Onun çözümün adresi olarak ısrarla Erdoğan ile Öcalan’ı gösterdiğini ve bu yüzden özellikle muhalefet çevrelerinden eleştiriler aldığını biliyoruz. Ama onun bu tutumu hem Türkiye’deki devlet gerçekliğini, hem de Kürt siyasi hareketi içindeki dengeleri gözettiğini gösteriyor. Bu tutumunun da birbirinden farklı, hatta düşman çevrelerde rahatsızlık yarattığını anlıyoruz.
Demirtaş’ın farklı kesimlerin ödlerini koparmasını, Rawest’in yakınlarda açıklanan “Kürt Meselesi, Kürt Siyaseti ve Demirtaş Araştırması”ndan bir cümleyle özetlemek mümkün: “Kürtlerin ilk sivil lideri.”
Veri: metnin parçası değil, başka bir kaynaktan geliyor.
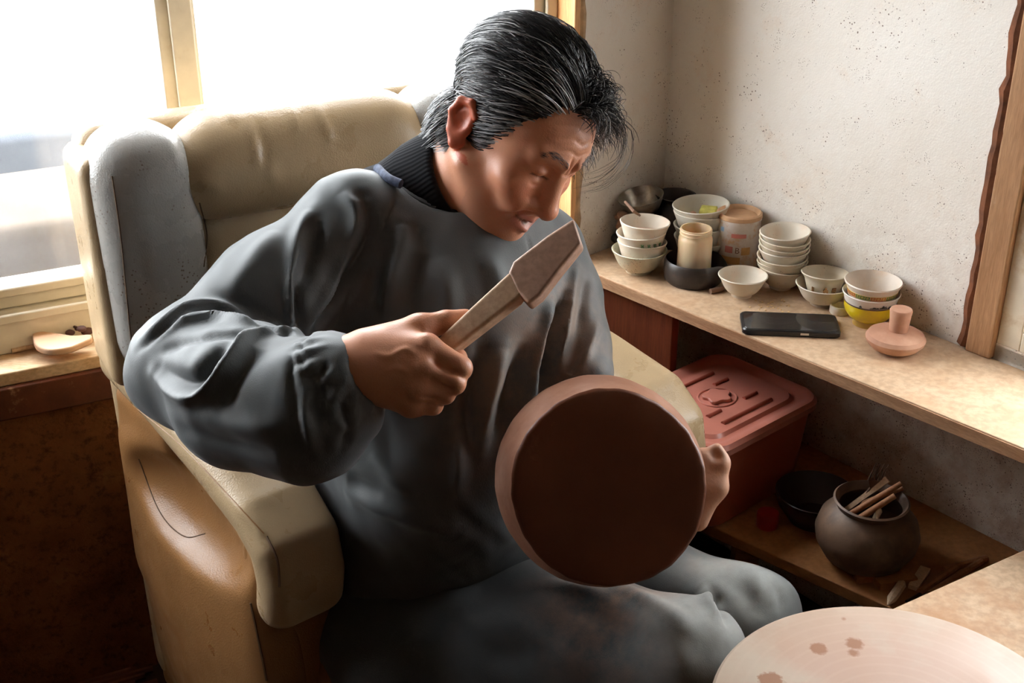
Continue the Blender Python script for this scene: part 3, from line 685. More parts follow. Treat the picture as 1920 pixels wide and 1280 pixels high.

“Keşke ilk söyleyen ben olsaydım” dedirten bu tespitte Kürt siyasi hareketinin sürekliliği ve değişimi birlikte var. Kürt sorunun “silahlı çatışma” perspektifine sıkışıp kalmasından yana olanlar, daha doğrusu bundan beslenenler için bu hareketin “sivil bir lider” çıkarması ve bu liderin de, yine aynı araştırmada altı çizildiği gibi, söz konusu harekete başarılı bir şekilde Türkiyelileşme perspektifi aşılaması (bakınız Haziran 2015 Genel seçimleri) birilerini çok korkutuyor.
Kim bu “keneler”?
Demirtaş’tan ödü kopanların sadece iktidar çevreleri olmadığı malum. Demirtaş’ın Sabuncu röportajındaki şu sözleri Kürt hareketindeki iktidar kavgalarını ve onun “ilk sivil lider” konumuna gelmesinden derin rahatsızlık duyanları da ifşa etti: “Şunu da yine açık yüreklilikle söylemek isterim ki siyasete çöreklenmiş bazı zihniyetler, benim buradan siyasi mücadele yürütmemden çok rahatsızlardı. Dışarıda olsam yanımda iki cümle kurmaya cüret edemeyecek tipler, nasılsa cezaevinden cevap veremem diye arkamdan atılmadık iftirayı, edilmedik hakareti bırakmadılar. Çıktığımda hepsiyle yüzleşeceğiz elbette ancak halkımız bilmeli ki bizi bunca yıl içeride tutup ağır cezalar verilebilmiş olunmasının bir nedeni de bu siyaset tüccarlarıdır. Günü geldiğinde, bütün bu siyaset tüccarı keneleri halkımızın yakasından silkeleyip atacağımızdan herkes emin olsun.”
Onun “Demirtaş karşıtlığı üzerinden prim yapan, koltuk kapan kim varsa bilinsin ki bu halkın dostu değildir” demiş olması söz konusu “keneler”in sıradan kişiler olmadığını gösteriyor.
“Keneler” Demirtaş tahliye olmadığı için seviniyor olabilirler ama herhalde bu kararın Demirtaş’ın liderliğini pekiştirdiğini görüyor olmalılar.